NEW YORK Maxwell “Mac” Dane, the last remaining founder of Doyle Dane Bernbach, the precursor of Omnicom Group’s DDB Worldwide, died Aug. 8 at his home here following a brief illness, according to a statement by DDB. He was 98.

Born in Cincinnati in 1906, Dane, the son of a coppersmith who emigrated with his wife from Russia, began his career as secretary to the advertising manager of New York retailer Stern Bros.

His next positions were with the New York Evening Post as retail promotion manager; the Dorland International agency as account executive and copywriter; and Look magazine, where he was advertising and promotion manager. At Look, Dane met Ned Doyle, who, along with William Bernbach, would be his business partners in Doyle Dane Bernbach.

In 1941, Dane became advertising promotion manager of radio station WMCA, and during World War II he arranged for The New York Times to broadcast news bulletins every hour on the hour, which was then an innovation in radio broadcasting.

Dane opened his own agency, Maxwell Dane Inc., in 1944, and on June 1, 1949, he joined with Doyle and Bernbach to form Doyle Dane Bernbach.

Through the years, the agency became well known for campaigns such as “Think small” for Volkswagen, “We try harder” for Avis, and “You don’t have to be Jewish to love Levy’s Rye bread.”

Dane was chairman of the executive committee, secretary and treasurer of the agency when he retired in 1971.

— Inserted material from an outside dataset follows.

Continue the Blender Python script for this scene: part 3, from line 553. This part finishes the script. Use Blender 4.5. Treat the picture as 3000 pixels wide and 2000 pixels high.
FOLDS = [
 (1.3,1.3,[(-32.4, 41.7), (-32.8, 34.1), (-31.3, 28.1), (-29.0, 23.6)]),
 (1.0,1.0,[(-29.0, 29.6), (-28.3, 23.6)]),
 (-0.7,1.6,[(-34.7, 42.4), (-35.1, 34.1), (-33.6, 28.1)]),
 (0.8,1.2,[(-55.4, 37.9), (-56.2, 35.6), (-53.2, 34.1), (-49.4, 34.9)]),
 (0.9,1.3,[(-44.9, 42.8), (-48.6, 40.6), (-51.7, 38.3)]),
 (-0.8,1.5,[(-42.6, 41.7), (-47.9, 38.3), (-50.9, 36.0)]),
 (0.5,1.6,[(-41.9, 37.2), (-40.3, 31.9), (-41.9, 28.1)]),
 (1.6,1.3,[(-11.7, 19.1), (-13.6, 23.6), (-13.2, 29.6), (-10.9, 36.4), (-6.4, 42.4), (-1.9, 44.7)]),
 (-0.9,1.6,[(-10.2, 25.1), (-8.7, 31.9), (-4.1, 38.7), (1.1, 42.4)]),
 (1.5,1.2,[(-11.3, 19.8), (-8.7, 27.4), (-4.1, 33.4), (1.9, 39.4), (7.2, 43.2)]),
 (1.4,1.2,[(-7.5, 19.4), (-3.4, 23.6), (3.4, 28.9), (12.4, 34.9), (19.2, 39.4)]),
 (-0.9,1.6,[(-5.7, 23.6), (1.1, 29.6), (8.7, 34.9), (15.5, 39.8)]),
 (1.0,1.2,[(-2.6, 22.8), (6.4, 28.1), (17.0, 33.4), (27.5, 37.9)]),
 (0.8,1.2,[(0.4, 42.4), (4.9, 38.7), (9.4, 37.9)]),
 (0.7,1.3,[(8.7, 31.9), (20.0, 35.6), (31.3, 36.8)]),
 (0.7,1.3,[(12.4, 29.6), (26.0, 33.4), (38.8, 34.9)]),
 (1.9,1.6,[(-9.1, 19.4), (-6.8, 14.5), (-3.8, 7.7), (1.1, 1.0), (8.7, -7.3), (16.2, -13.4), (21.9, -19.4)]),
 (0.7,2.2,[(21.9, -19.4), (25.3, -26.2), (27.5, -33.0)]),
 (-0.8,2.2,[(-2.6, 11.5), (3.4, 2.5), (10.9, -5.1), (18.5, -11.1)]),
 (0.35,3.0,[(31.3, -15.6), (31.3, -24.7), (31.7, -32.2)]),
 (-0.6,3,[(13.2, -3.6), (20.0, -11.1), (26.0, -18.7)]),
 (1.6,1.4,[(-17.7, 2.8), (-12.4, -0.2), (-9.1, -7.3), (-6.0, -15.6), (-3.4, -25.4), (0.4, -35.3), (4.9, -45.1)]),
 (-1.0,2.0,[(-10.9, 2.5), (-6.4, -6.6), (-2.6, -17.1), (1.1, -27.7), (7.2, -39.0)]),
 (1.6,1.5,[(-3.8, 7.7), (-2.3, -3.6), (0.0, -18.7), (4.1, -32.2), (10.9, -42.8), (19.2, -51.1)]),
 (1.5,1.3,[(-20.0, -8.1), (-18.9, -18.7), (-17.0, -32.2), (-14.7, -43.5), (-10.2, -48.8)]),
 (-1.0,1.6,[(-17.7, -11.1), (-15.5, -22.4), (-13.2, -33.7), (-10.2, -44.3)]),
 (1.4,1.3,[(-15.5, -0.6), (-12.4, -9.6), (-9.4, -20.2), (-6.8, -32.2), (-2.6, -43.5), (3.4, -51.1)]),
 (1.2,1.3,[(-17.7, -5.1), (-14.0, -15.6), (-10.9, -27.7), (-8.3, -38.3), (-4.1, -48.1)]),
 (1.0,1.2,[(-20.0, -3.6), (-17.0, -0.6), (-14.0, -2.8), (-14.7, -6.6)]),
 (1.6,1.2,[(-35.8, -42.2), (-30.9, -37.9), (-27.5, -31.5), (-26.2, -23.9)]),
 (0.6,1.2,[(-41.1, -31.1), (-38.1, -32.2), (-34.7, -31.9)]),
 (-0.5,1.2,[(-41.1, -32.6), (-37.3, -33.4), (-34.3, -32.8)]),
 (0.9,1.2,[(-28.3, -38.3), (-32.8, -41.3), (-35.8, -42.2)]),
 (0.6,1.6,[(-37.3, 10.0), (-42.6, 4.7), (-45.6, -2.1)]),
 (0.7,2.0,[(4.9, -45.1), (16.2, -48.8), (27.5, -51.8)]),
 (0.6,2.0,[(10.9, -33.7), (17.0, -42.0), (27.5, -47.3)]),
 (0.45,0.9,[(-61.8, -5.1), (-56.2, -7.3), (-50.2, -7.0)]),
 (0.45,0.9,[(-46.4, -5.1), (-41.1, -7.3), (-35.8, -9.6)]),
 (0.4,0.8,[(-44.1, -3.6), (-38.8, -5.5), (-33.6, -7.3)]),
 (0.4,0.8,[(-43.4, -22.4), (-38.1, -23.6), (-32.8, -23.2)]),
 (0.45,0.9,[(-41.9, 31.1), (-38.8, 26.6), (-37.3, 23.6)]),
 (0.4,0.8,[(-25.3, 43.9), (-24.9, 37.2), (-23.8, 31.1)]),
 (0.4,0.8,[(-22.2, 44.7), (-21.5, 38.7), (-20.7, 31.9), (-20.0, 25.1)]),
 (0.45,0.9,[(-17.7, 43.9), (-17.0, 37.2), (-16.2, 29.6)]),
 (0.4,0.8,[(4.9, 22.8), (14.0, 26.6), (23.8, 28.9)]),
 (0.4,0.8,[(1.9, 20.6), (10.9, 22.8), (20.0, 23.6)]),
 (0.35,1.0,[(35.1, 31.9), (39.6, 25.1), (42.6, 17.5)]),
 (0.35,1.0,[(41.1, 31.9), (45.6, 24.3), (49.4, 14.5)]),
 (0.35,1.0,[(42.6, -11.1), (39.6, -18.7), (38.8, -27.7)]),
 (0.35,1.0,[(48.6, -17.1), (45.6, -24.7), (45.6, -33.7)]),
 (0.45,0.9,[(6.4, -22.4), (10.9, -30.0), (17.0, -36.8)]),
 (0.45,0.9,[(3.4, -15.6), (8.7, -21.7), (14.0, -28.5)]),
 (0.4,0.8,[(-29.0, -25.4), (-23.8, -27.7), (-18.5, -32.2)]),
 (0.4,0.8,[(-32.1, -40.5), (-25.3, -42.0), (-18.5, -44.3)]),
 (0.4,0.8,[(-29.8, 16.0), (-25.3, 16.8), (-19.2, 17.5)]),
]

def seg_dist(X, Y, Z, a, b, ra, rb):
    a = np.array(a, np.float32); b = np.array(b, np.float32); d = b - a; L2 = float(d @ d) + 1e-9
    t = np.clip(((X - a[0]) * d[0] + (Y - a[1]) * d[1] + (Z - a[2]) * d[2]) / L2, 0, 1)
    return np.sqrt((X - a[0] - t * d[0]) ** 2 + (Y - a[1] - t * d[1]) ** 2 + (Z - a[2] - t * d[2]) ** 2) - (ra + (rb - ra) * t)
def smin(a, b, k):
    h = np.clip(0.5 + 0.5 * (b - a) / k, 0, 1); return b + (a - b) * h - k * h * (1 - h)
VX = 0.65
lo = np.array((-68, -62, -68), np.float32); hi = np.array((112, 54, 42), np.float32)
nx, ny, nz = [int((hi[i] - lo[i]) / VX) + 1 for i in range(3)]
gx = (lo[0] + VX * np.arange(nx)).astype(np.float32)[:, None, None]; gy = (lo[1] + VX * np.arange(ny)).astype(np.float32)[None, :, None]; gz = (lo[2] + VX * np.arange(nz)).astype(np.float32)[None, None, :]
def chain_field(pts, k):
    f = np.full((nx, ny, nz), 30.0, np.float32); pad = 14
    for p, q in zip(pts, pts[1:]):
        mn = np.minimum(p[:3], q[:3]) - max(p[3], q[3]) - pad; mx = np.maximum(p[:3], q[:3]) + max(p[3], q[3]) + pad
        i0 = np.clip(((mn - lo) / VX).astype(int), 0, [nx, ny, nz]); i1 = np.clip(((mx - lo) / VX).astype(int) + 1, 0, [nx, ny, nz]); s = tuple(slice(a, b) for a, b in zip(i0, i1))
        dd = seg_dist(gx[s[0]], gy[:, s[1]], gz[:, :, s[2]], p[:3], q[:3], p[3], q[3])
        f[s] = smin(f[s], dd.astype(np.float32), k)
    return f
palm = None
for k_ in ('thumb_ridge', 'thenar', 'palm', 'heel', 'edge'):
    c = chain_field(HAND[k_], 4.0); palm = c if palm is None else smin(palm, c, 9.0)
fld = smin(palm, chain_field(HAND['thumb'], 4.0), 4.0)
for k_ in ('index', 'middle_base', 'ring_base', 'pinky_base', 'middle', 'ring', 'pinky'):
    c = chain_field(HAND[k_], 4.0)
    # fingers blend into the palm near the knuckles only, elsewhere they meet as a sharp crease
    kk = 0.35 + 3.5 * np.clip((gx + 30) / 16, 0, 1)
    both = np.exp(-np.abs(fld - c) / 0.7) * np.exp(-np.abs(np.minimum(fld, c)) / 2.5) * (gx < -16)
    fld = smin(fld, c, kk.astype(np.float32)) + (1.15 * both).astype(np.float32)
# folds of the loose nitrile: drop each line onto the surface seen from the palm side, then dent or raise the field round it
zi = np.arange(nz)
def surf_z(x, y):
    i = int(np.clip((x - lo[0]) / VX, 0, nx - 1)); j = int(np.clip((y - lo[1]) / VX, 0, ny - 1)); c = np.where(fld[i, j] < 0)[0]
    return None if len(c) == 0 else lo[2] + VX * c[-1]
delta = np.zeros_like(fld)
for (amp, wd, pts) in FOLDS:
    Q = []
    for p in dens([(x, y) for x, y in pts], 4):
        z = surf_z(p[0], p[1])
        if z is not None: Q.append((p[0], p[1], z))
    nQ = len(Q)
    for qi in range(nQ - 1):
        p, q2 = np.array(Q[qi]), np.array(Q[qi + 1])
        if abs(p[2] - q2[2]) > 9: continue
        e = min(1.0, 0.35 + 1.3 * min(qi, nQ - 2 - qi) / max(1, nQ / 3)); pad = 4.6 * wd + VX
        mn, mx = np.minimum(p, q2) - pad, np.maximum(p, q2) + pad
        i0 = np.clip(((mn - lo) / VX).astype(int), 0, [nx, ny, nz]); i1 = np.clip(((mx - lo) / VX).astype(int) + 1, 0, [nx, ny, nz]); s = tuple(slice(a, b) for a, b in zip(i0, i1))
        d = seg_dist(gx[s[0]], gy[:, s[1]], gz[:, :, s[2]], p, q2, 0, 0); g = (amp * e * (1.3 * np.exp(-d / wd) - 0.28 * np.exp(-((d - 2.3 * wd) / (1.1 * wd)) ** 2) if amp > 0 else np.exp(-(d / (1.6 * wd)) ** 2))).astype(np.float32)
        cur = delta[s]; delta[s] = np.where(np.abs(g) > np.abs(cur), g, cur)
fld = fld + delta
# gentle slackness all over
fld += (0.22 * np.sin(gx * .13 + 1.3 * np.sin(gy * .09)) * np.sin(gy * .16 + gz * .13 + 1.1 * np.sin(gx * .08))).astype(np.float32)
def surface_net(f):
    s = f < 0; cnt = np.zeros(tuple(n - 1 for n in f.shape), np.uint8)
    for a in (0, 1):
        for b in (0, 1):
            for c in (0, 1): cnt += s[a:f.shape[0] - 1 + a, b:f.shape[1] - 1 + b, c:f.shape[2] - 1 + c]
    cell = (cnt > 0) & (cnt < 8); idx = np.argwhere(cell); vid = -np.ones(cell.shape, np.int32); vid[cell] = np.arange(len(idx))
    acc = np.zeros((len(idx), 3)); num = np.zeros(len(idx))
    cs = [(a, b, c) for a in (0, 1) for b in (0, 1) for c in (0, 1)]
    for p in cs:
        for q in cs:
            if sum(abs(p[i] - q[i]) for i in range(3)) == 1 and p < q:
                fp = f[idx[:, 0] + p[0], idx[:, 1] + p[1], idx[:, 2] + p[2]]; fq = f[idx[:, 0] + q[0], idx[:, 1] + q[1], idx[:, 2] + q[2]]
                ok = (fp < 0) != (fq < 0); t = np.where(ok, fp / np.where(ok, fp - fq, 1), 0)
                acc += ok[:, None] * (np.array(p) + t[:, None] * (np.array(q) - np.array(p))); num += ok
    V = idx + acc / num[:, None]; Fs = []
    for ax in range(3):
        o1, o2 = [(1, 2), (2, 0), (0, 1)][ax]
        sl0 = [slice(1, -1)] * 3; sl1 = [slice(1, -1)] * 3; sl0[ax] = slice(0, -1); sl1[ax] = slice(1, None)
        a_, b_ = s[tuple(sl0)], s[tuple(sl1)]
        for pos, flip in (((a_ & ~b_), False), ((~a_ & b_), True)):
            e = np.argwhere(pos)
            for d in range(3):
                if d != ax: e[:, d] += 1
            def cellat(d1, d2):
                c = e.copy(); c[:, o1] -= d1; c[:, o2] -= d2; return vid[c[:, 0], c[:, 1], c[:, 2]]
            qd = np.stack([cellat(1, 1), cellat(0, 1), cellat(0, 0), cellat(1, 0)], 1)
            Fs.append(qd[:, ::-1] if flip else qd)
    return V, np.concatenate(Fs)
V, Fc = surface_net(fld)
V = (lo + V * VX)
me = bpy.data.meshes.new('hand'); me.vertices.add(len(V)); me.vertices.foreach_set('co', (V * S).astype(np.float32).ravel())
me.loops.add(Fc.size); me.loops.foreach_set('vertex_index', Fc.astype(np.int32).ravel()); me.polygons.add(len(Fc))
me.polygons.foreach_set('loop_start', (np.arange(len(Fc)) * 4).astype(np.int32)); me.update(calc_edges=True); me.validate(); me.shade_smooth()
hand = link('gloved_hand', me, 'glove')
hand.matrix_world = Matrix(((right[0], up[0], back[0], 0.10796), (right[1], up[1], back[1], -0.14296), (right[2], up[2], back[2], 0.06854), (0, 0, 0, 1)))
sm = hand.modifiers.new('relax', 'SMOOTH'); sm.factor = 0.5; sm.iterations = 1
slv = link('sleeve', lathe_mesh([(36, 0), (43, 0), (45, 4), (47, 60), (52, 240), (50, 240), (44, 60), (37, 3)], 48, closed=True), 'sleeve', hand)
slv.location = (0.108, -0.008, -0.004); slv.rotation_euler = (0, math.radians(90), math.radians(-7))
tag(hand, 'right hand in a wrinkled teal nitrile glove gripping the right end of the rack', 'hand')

“Mac truly cared about people, our people at the agency and in the world outside of DDB,” said Keith Reinhard, DDB Worldwide chairman, in a statement. “He established the agency’s non-discrimination policy. He set up a training program for young people, including a special program for returning Vietnam veterans. He was successful in creating an atmosphere that, in 1984, was honored as one of the 100 best places to work in the United States. Mac was proud of that recognition—only one other ad agency was on that list of 100 companies. And we were justly proud of Mac’s interest in the welfare of people beyond the agency. His list of human rights initiatives would fill a page.”

“Mac Dane was a friend and mentor,” said Harold Levine, co-founder of the former Levine, Huntley, Schmidt & Beaver. “A mentor with regard to the agency business and a mentor with regard to philanthropy. He was an enormous source of help when I started Levine, Huntley, and guided me through some of the early growing pains. Maxwell Dane was truly a good man.”

During his career, Dane chaired the special committee on equal employment opportunities for the American Association of Advertising Agencies. He also was a director of the New York Civil Liberties Union; a former chairman of the Anti-Defamation League’s National Program Committee; a former trustee of the Citizen’s Union; and member emeritus of the Board of Managers of Haverford College.

In 1933, Dane married Belle Sloan, who died in 1985. They had one child, Henry. In 1986, Dane married Esther Levine.

In addition to his wife and son, he is survived by three grandsons, a granddaughter, a nephew and three great grandchildren.